Conceptual and quantitative models of fluvial stratigraphy typically argue that alluvial architecture is driven by a combination of allogenic processes (e.g., tectonic subsidence, sea level, sediment supply), and autogenic behaviors (e.g., avulsion). We test these models via analysis of a large (c. 200 m thick by 100 km depositional-strike extent) alluvial-to-coastal-plain succession that records shoreline progradation in response to decreasing tectonic subsidence (Late Cretaceous Blackhawk Formation, Wasatch Plateau, central Utah, U.S.A.). Oblique aerial photographs and architectural panels of six nearly linear, nearly vertical cliff face “windows” were used to characterize the dimensions (apparent widths, thicknesses) and spatial distributions of channelized fluvial sandbodies. Two statistical measures, raster-based lacunarity and point-based L-function, are used to investigate whether the distribution of channelized sandbodies show significant regularity, randomness, or clustering.
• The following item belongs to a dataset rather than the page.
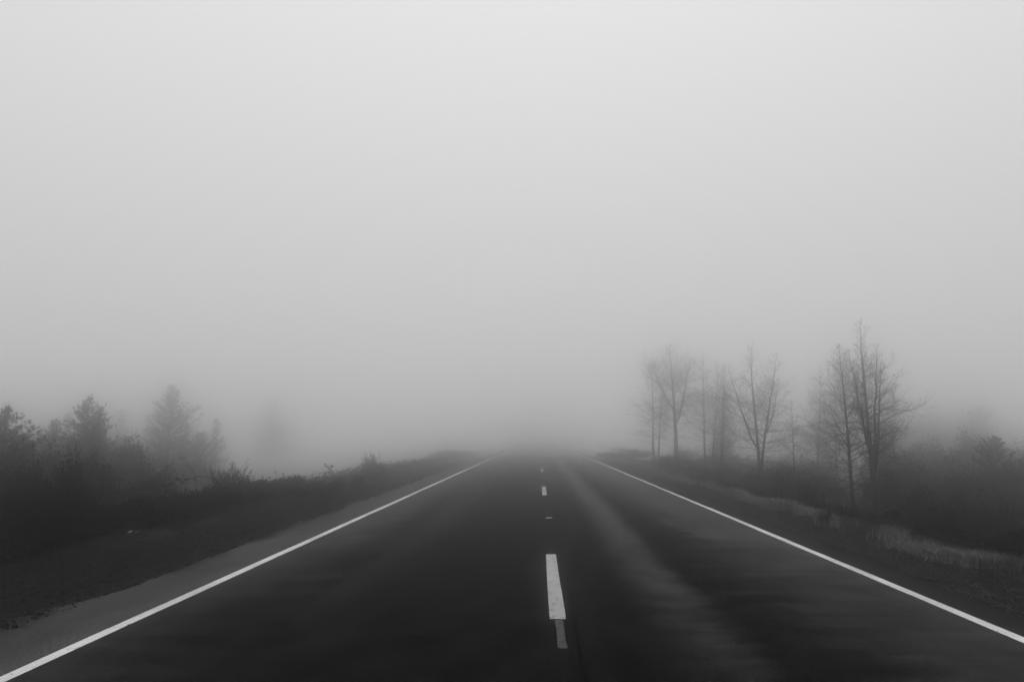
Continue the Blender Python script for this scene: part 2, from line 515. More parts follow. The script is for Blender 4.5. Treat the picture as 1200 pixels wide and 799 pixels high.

Over 490 channelized fluvial sandbodies are identified in the six cliff-face “windows.” From base to top of the Blackhawk Formation, sandbodies broadly increase in width and decrease in overall abundance per unit area. Clustering of sandbodies occurs relatively frequently in lower-coastal-plain strata (< 50 km from the coeval shoreline). Spatial regularity of sandbody spacing is consistently more apparent in upper-coastal-plain and alluvial strata (> 50 km from the coeval shoreline). A strong negative correlation between lacunarity and stratigraphic position is also observed, such that a wider range and greater variety of spatial gaps occurs between sandbodies in lower-coastal-plain strata relative to upper-coastal-plain and alluvial strata.
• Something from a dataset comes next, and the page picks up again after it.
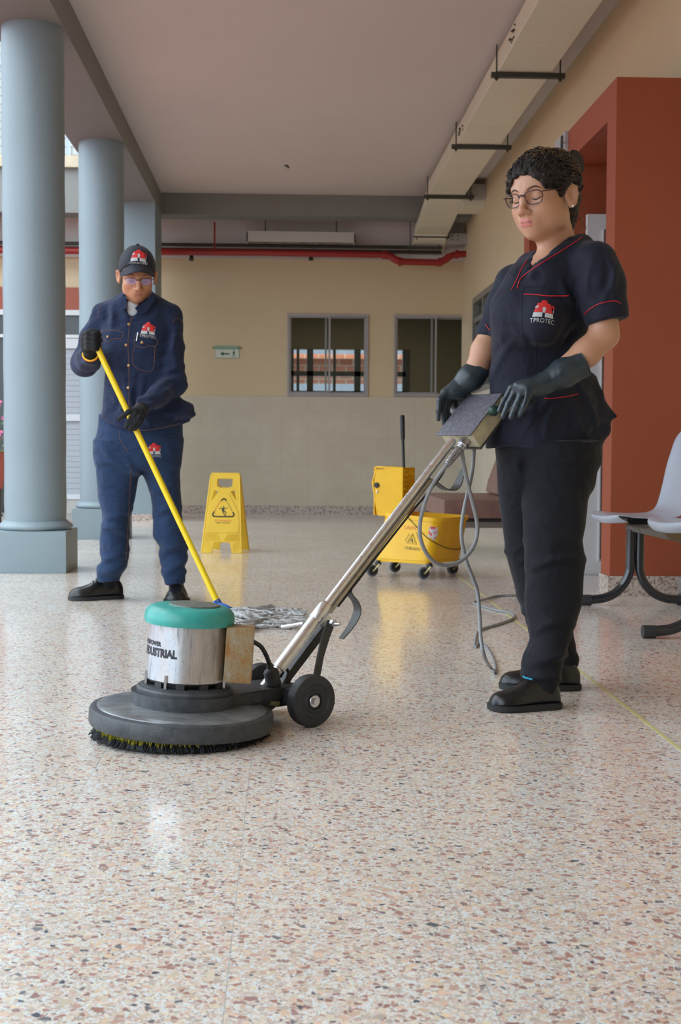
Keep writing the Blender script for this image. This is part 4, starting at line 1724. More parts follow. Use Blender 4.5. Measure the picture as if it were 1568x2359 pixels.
def nets(f, lo, hi, h):
    """naive surface nets"""
    lo = np.array(lo, dtype=np.float64); hi = np.array(hi, dtype=np.float64)
    n = np.ceil((hi-lo)/h).astype(int)+1
    xs, ys, zs = [lo[i]+h*np.arange(n[i]) for i in range(3)]
    V = np.empty(n, dtype=np.float32)
    st = max(1, int(400000/(n[1]*n[2])))
    for i in range(0, n[0], st):
        X, Y, Z = np.meshgrid(xs[i:i+st], ys, zs, indexing='ij')
        P = np.stack([X.ravel(), Y.ravel(), Z.ravel()], 1).astype(np.float32)
        V[i:i+st] = f(P).reshape(X.shape)
    # outer layer forced outside so the surface closes
    V[0] = np.maximum(V[0], h); V[-1] = np.maximum(V[-1], h)
    V[:, 0] = np.maximum(V[:, 0], h); V[:, -1] = np.maximum(V[:, -1], h)
    V[:, :, 0] = np.maximum(V[:, :, 0], h); V[:, :, -1] = np.maximum(V[:, :, -1], h)
    S = V < 0
    c = [(a, b_, d_) for a in (0, 1) for b_ in (0, 1) for d_ in (0, 1)]
    nx, ny, nz_ = n

    def sl(A, o):
        return A[o[0]:nx-1+o[0], o[1]:ny-1+o[1], o[2]:nz_-1+o[2]]
    cnt = sum(sl(S, o).astype(np.int8) for o in c)
    act = (cnt > 0) & (cnt < 8)
    I = np.argwhere(act)
    acc = np.zeros((len(I), 3)); num = np.zeros(len(I))
    for a in c:
        for ax in range(3):
            if a[ax] == 1:
                continue
            b_ = list(a); b_[ax] = 1; b_ = tuple(b_)
            va = V[I[:, 0]+a[0], I[:, 1]+a[1], I[:, 2]+a[2]]
            vb = V[I[:, 0]+b_[0], I[:, 1]+b_[1], I[:, 2]+b_[2]]
            m = (va < 0) != (vb < 0)
            t = np.where(m, va/np.where(np.abs(va-vb) < 1e-12, 1, va-vb), 0)
            p = np.tile(np.array(a, dtype=float), (len(I), 1))
            p[:, ax] += t
            acc += p*m[:, None]; num += m
    verts = lo+(I+acc/num[:, None])*h
    idx = -np.ones((nx-1, ny-1, nz_-1), dtype=np.int64)
    idx[I[:, 0], I[:, 1], I[:, 2]] = np.arange(len(I))
    faces = []
    for ax in range(3):
        u, v = [(1, 2), (2, 0), (0, 1)][ax]
        A = np.moveaxis(S, ax, 0)
        d = S.astype(np.int8)
        s0 = [slice(None)]*3; s1 = [slice(None)]*3
        s0[ax] = slice(0, -1); s1[ax] = slice(1, None)
        df = d[tuple(s1)]-d[tuple(s0)]
        E = np.argwhere(df != 0)
        sg = df[E[:, 0], E[:, 1], E[:, 2]]
        ok = (E[:, u] > 0) & (E[:, v] > 0) & (E[:, u] < n[u]-1) & (E[:, v] < n[v]-1)
        E = E[ok]; sg = sg[ok]

        def cell(du, dv):
            q = E.copy(); q[:, u] -= du; q[:, v] -= dv
            return idx[q[:, 0], q[:, 1], q[:, 2]]
        q = np.stack([cell(1, 1), cell(0, 1), cell(0, 0), cell(1, 0)], 1)
        q[sg > 0] = q[sg > 0][:, ::-1]
        faces.append(q)
    return verts, np.concatenate(faces)


def make_mesh(name, verts, faces):
    me = bpy.data.meshes.new(name)
    me.vertices.add(len(verts))
    me.vertices.foreach_set('co', np.asarray(verts, dtype=np.float32).ravel())
    me.loops.add(len(faces)*4)
    me.polygons.add(len(faces))
    me.polygons.foreach_set('loop_start', np.arange(0, len(faces)*4, 4, dtype=np.int32))
    me.loops.foreach_set('vertex_index', np.asarray(faces, dtype=np.int32).ravel())
    me.update(calc_edges=True)
    me.validate()
    me.polygons.foreach_set('use_smooth', np.ones(len(me.polygons), dtype=bool))
    return me


def relax(verts, faces, it=1, lam=0.5):
    """light Laplacian smoothing"""
    n = len(verts)
    e = np.concatenate([faces[:, [0, 1]], faces[:, [1, 2]], faces[:, [2, 3]], faces[:, [3, 0]]])
    for _ in range(it):
        acc = np.zeros_like(verts); cnt = np.zeros(n)
        for a, b_ in ((0, 1), (1, 0)):
            for ax in range(3):
                acc[:, ax] += np.bincount(e[:, a], weights=verts[e[:, b_], ax], minlength=n)
            cnt += np.bincount(e[:, a], minlength=n)
        verts = verts+lam*(acc/np.maximum(cnt, 1)[:, None]-verts)
    return verts


def implicit(name, parts, mat, parent, sm=1, color=None):
    """parts: list of (f, lo, hi, h); all become one mesh object"""
    Vs, Fs, off = [], [], 0
    for f, lo, hi, h in parts:
        v, q = nets(f, lo, hi, h)
        v = relax(v, q, sm)
        Vs.append(v); Fs.append(q+off); off += len(v)
    V = np.concatenate(Vs); Q = np.concatenate(Fs)
    me = make_mesh(name, V, Q)
    if color is not None:
        ca = me.color_attributes.new('tint', 'FLOAT_COLOR', 'POINT')
        ca.data.foreach_set('color', color(V).astype(np.float32).ravel())
    o = link(name, me, mat, parent)
    return o


def bvh_of(*obs):
    vs, ps, off = [], [], 0
    for o in obs:
        me = o.data
        co = np.empty(len(me.vertices)*3, dtype=np.float32)
        me.vertices.foreach_get('co', co)
        co = co.reshape(-1, 3)
        vs += [Vector(c) for c in co.tolist()]
        ps += [[i+off for i in p.vertices] for p in me.polygons]
        off += len(co)
    return BVHTree.FromPolygons(vs, ps)


CAMV = Vector(CAMPOS)


def hit(bvh, px, py, off=0.0):
    d = Vector(ray(px, py))
    loc, nor, i, dist = bvh.ray_cast(CAMV, d)
    if loc is None:
        return None
    if nor.dot(d) > 0:
        nor = -nor
    return loc+nor*off, nor


def surf_line(bvh, pix, off=0.001, n=10, r=0.0015, seg=6):
    """tube lying on a surface along a pixel polyline"""
    P = spline([Vector((a, b_, 0)) for a, b_ in pix], n)
    pts = []
    for p in P:
        h_ = hit(bvh, p.x, p.y, off)
        if h_:
            if pts and (h_[0]-pts[-1]).length > 0.05:
                continue
            pts.append(h_[0])
    bm = bmesh.new()
    if len(pts) > 1:
        tube(bm, pts, r, seg)
    return bm


def decal(bvh, polys, c, right, up, off=0.0015, cuts=3):
    """flat outline shapes (in metres about c) laid onto a surface; c is a pixel"""
    h_ = hit(bvh, *c)
    o0, nor = h_
    right = Vector(right); right = (right-nor*right.dot(nor)).normalized()
    up_ = nor.cross(right)
    if up_.dot(Vector(up)) < 0:
        up_ = -up_
    bm = bmesh.new()
    for poly in polys:
        vs = [bm.verts.new((x, y, 0)) for x, y in poly]
        bm.faces.new(vs)
    bmesh.ops.triangulate(bm, faces=bm.faces)
    for _ in range(cuts):
        es = [e for e in bm.edges if e.calc_length() > 0.008]
        if not es:
            break
        bmesh.ops.subdivide_edges(bm, edges=es, cuts=1, use_grid_fill=False)
        bmesh.ops.triangulate(bm, faces=bm.faces)
    drape(bm, bvh, o0, nor, right, up_, off)
    return bm


def drape(bm, bvh, o0, nor, right, up_, off):
    for v in bm.verts:
        p = o0+right*v.co.x+up_*v.co.y
        loc, n_, i, d_ = bvh.ray_cast(p+nor*0.06, -nor)
        if loc is None:
            loc = p
        v.co = loc+nor*off


def decal_text(bvh, s, size, c, right, up, off=0.0018, sx=1.0, bold=0.0, shift=(0, 0)):
    o0, nor = hit(bvh, *c)
    right = Vector(right); right = (right-nor*right.dot(nor)).normalized()
    up_ = nor.cross(right)
    if up_.dot(Vector(up)) < 0:
        up_ = -up_
    bm = text_bm(s, size, Matrix.Identity(4), 0.0, 'CENTER', bold, sx)
    for v in bm.verts:
        v.co.x += shift[0]; v.co.y += shift[1]
    drape(bm, bvh, o0, nor, right, up_, off)
    return bm


# company emblem as flat outlines, unit width 1
LOGO_RED = [[(-.46, -.18), (-.30, .30), (.30, .30), (.46, -.18), (.07, -.18), (.07, -.04), (-.03, -.04), (-.03, -.18)],
            [(-.16, .30), (-.13, .42), (-.07, .46), (.07, .46), (.13, .42), (.16, .30)],
            [(.34, .22), (.47, .24), (.52, .16), (.50, .04), (.44, .04), (.44, .13), (.37, .14)],
            [(-.36, .22), (-.22, .28), (-.3, .1)]]
LOGO_GREY = [[(-.50, -.40), (-.46, -.19), (-.04, -.19), (-.04, -.40)], [(.08, -.40), (.08, -.19), (.46, -.19), (.50, -.40)],
             [(-.03, -.19), (-.06, .02), (-.03, .09), (.07, .09), (.10, .02), (.07, -.19)], [(-.40, .10), (-.28, .18), (-.24, .10), (-.30, .03), (-.41, .05)], [(.45, .0), (.5, .02), (.5, -.12), (.46, -.15)]]
M_logo_red = plain('emblem_red', (206, 46, 46), 0.5)
M_logo_grey = plain('emblem_silver', (188, 190, 192), 0.45)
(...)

Comparison with numerical modeling studies of fluvial stratigraphic architecture implies the predominance of an avulsion-generated pattern of sandbody distribution that includes an element of compensational stacking on the upper coastal plain and alluvial plain, for a range of distances from the coeval shoreline (c. 40–130 km) and tectonic subsidence rates (c. 40–700 m/ Myr). On the lower coastal plain (< 50 km from the coeval shoreline) localized clustering of channelized sandbodies is interpreted to have formed by avulsion of deltaic distributary channels downstream of delta-apex avulsion nodes, possibly modulated by low-amplitude (< 30 m) sea-level fluctuations.